Privacy is the most important aspect of Chameleon. Two properties which a privacy chain must satisfy are as follows:
- Untraceability: for each incoming transaction all possible senders are equiprobable.
- Unlinkability: for any two outgoing transactions it is impossible to prove they were sent to the same person.
Currently, Chameleon only satisfies the untraceability property. The payment address is used directly to receive assets in each transaction. Therefore, anyone can monitor all incoming transactions belonging to a person.
One-time Address
To satisfy unlinkability property, the payment address must never be used directly. Instead, a unique one-time payment address (OTA) is used for each transaction output to be sent to a person.
Let’s consider a simple transaction payment from Alice to Carol.
- Alice wants to send a payment to Carol and Alice knows Carol’s payment address.

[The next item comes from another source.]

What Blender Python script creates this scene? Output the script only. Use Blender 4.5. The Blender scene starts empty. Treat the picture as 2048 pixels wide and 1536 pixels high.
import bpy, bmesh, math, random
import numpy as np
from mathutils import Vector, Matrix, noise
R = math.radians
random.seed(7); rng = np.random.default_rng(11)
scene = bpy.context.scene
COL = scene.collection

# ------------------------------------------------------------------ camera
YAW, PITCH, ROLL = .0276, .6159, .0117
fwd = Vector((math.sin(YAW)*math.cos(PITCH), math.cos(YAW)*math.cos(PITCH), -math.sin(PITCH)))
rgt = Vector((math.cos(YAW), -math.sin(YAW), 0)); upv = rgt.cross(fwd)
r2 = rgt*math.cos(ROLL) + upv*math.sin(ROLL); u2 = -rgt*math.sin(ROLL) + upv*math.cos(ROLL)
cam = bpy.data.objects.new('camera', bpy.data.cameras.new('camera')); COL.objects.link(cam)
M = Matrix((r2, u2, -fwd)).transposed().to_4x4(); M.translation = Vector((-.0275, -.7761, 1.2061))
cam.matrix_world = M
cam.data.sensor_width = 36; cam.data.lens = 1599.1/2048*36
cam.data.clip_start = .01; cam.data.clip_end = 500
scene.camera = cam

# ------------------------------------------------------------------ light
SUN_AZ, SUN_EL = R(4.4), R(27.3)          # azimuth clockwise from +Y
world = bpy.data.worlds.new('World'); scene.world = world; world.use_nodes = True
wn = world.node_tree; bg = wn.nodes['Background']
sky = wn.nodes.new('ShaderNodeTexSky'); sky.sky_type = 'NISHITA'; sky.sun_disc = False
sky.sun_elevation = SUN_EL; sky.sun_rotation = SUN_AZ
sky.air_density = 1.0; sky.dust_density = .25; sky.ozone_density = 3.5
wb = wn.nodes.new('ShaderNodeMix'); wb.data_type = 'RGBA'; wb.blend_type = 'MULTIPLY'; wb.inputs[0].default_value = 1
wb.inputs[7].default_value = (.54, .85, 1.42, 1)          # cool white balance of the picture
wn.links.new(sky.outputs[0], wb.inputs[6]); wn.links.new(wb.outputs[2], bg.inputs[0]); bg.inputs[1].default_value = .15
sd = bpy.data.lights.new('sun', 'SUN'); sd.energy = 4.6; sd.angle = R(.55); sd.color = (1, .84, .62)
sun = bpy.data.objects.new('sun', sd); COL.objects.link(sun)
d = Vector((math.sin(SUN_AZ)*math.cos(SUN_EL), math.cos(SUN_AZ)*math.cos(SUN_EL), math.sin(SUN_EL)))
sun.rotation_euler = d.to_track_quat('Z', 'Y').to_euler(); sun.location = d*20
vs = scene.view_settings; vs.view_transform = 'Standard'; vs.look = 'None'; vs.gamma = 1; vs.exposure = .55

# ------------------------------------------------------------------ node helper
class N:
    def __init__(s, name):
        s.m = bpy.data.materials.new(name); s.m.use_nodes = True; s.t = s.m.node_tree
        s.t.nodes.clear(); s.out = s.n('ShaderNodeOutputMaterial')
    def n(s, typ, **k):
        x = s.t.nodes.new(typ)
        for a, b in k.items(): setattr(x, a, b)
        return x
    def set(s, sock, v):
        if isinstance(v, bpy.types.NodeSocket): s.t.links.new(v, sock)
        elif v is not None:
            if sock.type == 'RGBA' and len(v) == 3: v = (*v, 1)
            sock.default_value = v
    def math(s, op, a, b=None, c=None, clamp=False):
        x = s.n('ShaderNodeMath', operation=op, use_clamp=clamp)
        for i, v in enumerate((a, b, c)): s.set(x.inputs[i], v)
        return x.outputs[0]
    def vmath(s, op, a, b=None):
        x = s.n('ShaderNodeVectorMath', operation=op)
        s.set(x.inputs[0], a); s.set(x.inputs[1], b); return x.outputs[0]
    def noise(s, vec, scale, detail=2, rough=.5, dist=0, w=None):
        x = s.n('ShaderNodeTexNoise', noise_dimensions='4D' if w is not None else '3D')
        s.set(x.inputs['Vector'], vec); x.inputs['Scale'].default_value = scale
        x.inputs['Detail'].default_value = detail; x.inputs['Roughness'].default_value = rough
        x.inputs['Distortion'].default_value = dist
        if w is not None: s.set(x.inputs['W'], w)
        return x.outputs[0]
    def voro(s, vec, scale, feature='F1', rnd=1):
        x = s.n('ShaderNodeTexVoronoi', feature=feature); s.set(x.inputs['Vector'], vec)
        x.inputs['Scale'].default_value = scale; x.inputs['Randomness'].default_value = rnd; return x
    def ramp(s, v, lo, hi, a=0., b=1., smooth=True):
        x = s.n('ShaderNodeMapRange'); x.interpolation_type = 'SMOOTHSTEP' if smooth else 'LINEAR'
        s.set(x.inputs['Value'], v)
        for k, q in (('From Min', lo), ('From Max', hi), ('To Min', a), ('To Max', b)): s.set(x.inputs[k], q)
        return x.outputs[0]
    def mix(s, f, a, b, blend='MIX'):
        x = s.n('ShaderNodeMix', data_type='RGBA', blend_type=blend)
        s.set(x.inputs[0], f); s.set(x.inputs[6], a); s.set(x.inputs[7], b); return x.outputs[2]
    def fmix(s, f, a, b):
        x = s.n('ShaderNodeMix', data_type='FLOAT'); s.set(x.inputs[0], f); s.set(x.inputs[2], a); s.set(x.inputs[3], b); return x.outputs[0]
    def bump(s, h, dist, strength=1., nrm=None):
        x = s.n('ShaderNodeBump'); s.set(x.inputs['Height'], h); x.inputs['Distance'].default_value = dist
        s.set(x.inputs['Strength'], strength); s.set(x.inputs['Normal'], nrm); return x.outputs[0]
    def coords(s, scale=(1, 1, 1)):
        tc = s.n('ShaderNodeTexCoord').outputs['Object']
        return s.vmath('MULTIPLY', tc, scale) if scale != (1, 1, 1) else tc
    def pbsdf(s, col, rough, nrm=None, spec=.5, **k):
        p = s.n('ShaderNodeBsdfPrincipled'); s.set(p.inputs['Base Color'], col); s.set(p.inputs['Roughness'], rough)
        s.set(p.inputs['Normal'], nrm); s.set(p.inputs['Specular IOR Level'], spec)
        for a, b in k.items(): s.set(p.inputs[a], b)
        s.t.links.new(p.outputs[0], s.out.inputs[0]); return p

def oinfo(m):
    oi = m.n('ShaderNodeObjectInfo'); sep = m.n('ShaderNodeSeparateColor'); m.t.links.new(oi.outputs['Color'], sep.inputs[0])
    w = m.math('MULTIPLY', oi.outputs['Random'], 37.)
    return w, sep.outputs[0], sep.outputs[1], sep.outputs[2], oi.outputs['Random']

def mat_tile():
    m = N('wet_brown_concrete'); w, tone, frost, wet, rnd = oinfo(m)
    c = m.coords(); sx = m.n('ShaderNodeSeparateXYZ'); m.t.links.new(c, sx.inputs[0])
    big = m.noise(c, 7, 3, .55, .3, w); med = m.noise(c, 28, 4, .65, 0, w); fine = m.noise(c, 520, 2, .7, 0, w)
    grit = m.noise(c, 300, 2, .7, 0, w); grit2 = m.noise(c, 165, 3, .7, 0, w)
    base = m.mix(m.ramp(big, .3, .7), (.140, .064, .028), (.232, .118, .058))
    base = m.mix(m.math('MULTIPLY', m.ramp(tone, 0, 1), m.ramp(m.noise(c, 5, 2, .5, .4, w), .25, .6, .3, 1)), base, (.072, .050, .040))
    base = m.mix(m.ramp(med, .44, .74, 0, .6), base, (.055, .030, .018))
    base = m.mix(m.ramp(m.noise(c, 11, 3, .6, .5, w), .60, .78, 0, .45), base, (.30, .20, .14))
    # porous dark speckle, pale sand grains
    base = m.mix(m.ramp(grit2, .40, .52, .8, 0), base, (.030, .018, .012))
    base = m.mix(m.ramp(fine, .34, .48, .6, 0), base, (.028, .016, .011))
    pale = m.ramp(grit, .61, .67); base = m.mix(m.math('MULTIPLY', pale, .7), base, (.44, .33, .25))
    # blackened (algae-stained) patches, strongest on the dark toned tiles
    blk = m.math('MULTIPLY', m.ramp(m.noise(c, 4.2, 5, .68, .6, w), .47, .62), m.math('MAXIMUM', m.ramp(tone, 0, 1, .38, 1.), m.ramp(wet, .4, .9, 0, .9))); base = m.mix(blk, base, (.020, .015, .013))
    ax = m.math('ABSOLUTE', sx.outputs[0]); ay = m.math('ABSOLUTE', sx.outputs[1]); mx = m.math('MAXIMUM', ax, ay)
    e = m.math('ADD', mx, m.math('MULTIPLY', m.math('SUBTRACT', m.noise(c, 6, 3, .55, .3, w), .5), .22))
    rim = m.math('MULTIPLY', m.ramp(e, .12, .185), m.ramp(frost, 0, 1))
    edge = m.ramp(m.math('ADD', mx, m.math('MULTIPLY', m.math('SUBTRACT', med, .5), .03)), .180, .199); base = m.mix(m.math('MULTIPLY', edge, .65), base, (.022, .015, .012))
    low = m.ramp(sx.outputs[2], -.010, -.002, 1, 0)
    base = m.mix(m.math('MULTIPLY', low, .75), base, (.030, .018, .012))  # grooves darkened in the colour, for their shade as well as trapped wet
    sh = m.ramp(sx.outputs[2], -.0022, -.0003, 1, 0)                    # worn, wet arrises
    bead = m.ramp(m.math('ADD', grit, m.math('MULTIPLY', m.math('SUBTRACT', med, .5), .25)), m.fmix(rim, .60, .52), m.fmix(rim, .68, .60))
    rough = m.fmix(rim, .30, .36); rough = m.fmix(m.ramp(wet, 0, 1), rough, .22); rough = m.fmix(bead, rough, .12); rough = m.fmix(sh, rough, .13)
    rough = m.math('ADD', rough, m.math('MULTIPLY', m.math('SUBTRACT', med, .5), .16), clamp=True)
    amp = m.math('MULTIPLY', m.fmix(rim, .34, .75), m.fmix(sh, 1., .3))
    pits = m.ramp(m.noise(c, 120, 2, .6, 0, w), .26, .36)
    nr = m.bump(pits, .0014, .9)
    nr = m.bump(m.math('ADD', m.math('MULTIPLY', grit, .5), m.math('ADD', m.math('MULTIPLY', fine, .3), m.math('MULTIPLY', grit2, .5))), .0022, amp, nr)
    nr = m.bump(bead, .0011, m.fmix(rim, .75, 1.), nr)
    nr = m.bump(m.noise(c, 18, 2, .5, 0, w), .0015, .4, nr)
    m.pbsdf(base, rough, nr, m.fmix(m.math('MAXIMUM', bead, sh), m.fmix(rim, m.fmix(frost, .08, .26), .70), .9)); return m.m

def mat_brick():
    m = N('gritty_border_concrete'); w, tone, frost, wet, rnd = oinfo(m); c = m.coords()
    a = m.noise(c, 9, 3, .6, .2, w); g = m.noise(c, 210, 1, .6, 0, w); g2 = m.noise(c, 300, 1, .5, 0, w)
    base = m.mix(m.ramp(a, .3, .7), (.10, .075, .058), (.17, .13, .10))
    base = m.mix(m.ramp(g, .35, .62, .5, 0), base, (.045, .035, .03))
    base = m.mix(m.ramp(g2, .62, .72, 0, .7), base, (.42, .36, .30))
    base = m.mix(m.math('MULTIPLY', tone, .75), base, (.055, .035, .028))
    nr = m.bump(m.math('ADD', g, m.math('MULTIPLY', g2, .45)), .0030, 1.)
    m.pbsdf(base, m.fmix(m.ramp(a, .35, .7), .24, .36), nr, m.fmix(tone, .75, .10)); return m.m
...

- Based on the payment address, Alice generates a unique one-time address for this transaction (a Diffie-Hellman-like exchange is applied to generate).
- Alice creates and sends a payment to this OTA.
- Carol checks every passing transaction with his private key and confirms which transaction send to him.
- Only Carol can recover the one-time private key to use this payment later.
Because the OTA is unique for each transaction, the unlinkability is satisfied for every private transaction in Chameleon Chain.